South Sudan has been hijacked, looted and betrayed by irresponsible and venal leaders and must be placed under international management if the total collapse of the world’s newest nation is to be avoided, the US Congress has been told.
The call came as the UN and International Red Cross warned of an imminent humanitarian catastrophe caused by the country’s civil war, which enters its third year this week. Thousands of people have died in the fighting, 7 million are in need of food aid and 2 million have been displaced. A recent African Union report detailed appalling atrocities by both sides.
Princeton Lyman, a former US special envoy, told a Senate hearing that South Sudan was “one of the great tragedies of the world today [that] is also undermining the stability of one of the most sensitive regions in the world”. The country’s leaders had “betrayed their people and wasted the opportunity that independence [in 2011] provided” and could no longer be trusted, he said.
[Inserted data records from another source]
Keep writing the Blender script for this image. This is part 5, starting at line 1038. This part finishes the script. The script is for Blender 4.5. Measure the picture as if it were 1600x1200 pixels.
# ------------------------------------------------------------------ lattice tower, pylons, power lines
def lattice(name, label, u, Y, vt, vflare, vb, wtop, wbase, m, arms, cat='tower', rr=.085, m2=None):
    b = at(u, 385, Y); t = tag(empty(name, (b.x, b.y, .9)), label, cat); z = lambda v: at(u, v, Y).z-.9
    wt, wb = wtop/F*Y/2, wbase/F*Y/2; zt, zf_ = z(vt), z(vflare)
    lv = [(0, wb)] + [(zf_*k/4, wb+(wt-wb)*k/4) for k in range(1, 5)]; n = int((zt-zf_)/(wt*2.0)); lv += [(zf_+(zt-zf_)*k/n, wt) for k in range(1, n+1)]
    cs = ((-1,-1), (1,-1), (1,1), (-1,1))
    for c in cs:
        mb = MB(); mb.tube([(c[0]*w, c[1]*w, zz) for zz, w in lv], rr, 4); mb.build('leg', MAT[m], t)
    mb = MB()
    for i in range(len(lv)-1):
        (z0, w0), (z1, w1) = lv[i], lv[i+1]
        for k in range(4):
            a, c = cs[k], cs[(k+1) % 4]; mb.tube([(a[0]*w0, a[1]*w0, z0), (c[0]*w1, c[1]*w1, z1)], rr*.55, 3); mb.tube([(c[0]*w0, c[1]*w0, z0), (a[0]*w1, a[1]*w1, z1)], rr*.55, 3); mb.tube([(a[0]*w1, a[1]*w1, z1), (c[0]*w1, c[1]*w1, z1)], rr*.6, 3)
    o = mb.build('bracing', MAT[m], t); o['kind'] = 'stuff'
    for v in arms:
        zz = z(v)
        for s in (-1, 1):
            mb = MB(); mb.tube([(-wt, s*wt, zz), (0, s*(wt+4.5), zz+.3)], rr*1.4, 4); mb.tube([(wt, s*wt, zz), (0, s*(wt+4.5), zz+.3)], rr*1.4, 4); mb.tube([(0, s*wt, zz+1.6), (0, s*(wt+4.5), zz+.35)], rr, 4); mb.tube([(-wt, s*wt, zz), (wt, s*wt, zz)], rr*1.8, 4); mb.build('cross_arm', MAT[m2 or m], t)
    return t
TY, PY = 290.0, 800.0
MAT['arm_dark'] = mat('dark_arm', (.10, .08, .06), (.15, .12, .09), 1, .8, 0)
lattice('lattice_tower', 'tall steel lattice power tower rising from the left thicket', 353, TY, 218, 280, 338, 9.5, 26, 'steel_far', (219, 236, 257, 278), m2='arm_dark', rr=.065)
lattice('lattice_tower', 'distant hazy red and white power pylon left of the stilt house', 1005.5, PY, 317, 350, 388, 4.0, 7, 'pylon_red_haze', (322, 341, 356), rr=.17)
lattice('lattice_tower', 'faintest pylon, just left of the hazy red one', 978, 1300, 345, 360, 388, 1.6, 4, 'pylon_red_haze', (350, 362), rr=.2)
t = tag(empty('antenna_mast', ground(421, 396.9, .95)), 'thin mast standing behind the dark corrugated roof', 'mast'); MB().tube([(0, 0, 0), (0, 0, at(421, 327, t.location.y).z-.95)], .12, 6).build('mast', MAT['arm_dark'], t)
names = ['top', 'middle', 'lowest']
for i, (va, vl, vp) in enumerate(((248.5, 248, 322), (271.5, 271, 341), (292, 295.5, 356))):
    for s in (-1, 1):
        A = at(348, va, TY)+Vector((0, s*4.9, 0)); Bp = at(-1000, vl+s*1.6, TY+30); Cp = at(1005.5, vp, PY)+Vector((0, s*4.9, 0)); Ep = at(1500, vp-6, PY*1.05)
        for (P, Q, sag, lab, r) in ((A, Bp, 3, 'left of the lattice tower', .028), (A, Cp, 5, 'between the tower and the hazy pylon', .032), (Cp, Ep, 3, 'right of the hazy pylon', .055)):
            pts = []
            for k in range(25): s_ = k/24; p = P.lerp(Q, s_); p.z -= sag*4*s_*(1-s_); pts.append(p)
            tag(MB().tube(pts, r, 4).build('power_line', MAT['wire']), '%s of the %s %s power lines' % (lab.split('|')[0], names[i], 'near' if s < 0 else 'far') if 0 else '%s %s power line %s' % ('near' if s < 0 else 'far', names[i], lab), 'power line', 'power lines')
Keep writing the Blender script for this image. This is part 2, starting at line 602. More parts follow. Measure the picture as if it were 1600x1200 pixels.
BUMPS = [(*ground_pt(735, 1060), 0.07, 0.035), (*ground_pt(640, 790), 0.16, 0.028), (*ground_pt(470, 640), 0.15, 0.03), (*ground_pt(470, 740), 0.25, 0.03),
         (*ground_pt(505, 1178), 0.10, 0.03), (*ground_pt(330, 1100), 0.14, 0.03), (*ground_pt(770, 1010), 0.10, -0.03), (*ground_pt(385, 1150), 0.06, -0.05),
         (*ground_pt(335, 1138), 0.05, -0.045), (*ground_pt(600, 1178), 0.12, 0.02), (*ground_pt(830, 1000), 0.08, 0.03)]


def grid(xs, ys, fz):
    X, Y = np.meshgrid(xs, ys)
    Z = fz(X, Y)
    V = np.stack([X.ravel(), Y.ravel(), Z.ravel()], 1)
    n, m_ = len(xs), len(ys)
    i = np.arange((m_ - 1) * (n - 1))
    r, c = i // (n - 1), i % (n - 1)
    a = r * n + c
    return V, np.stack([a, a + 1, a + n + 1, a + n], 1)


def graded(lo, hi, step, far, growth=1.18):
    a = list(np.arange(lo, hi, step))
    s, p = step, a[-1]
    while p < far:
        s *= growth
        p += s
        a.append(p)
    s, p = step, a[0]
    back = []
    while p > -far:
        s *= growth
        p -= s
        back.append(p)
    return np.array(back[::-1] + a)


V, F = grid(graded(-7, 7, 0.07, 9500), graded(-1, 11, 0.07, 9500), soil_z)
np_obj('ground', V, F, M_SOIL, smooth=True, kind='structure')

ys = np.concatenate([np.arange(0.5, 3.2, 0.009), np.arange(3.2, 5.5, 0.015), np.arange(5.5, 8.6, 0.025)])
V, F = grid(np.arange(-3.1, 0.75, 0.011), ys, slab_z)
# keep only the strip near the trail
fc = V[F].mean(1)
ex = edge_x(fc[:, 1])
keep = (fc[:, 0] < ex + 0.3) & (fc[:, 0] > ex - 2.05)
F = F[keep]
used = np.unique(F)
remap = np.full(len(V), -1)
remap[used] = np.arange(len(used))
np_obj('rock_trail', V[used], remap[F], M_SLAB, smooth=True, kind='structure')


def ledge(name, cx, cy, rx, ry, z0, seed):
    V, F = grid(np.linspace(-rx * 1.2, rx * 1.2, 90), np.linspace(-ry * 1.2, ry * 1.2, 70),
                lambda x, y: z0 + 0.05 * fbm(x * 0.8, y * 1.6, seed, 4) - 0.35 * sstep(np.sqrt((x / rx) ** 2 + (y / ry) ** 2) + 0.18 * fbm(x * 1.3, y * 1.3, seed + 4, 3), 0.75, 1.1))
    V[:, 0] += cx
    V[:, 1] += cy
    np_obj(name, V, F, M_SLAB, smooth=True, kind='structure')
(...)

Bob Corker, the chairman of the Senate foreign relations committee, accused President Salva Kiir, who leads the Sudan People’s Liberation Movement (SPLM) government in the capital Juba, and his chief political and military rival, former vice-president Riek Machar, of together creating an utter shambles. Both deserved to be jailed, Corker said.
Salva Kiir addresses South Sudan in September 2015 as both sides blamed each other for breaking a ceasefire. Photograph: Charles Atiki Lomodong/AFP/Getty Images John Prendergast, director of the Enough Project lobby group, said South Sudan was not only a failed state but a hijacked one that had become a “violent kleptocracy”. He urged the Obama administration to impose financial and legal sanctions.
“This war has been hell for the people of South Sudan, but it has also been very lucrative for their leaders. War crimes pay has been the message … when there are no limits to the hijacking of state resources or consequences for the use of violence,” Prendergast said.
The criticism came as fears intensified that a peace deal, agreed under intense US and African Union diplomatic pressure in August, is unravelling. Repeated ceasefire violations have been reported, atrocities against civilians are continuing, and weapons still flow into the country despite efforts to impose an arms embargo.
Peter Bashir Gbandi, South Sudan’s deputy foreign affairs minister, rejected the criticism and insisted the peace process was on track. Yet nearly six months on, key provisions including the creation of a national unity government, improved security in Juba, and the introduction of a special “hybrid court” to investigate war crimes have not been implemented.
Kiir’s SPLM is reportedly riven by infighting – a leadership convention at the weekend was postponed indefinitely at the last minute. Divisions are also apparent among South Sudan’s neighbours, notably between Uganda, which backs Kiir, and President Omar al-Bashir’s Sudan, the SPLM’s old enemy.
Lyman, US envoy to to South Sudan and Sudan from 2011-2013 and a former ambassador to South Africa and Nigeria, told the Senate the country had suffered systemic leadership and institutional failures since 2011 and now needed a strong external hand to take charge.
The ruling SPLM was politically weak and too much under the influence of military factions from its armed wing, the Sudan People’s Liberation Army (SPLA), Lyman said.
Residents displaced due to the fighting between government and rebel forces in the Upper Nile capital, Malakal, in South Sudan in May 2015. Photograph: Denis Dumo/Reuters The AU’s recent report had shown that the SPLM, the legislature, the judiciary, the police, and civil society were “all inadequate to the challenge of keeping the rivalries among the leaders from spinning out of control … Without understanding the weaknesses of those institutions, the peace agreement will almost surely fail,” he said.
Meanwhile, the SPLA – “the guys with the guns” – was also deeply divided. After fighting erupted in Juba in December 2013, it fractured along ethnic lines, with Dinka units rallying to Kiir and the Nuer and Murle decamping to Machar.
“The point here is that the SPLA … cannot act as unifying institution.” And since neither Kiir nor Machar, with their continuing rivalry and ambitions, could be relied upon to act in South Sudan’s best interests, “that means that security for the peace process must come largely from outside”, Lyman said.
Lyman proposed that the AU, backed by the UN and the US, transform the joint monitoring and evaluation committee set up in August and chaired by the former Botswana president, Festus Mogae, into an internationally managed transitional authority.
“To be effective in this role, Mogae should be accorded by the AU the authority of a high commissioner, someone who can call the parties to order,” Lyman suggested. To all intents and purposes, Mogae would exercise the powers of a colonial era governor-general, including financial policy and budget control and the power to sanction erring parties and individuals. He would also assist the hybrid court in bringing war criminals to justice.
Under the proposal, he would be backed up by an expanded UN peacekeeping mission, and/or by an AU force, supported by the US and leading aid donors such as Britain.
It is a tall order. Turning South Sudan into what, in effect, would be an international protectorate would be controversial, and highly complex to implement. It would be an admission that the 2011 independence gamble failed and must be fundamentally reworked. But right now, the alternative – more political back-stabbing, more killings, more misery and widening instability – looks worse.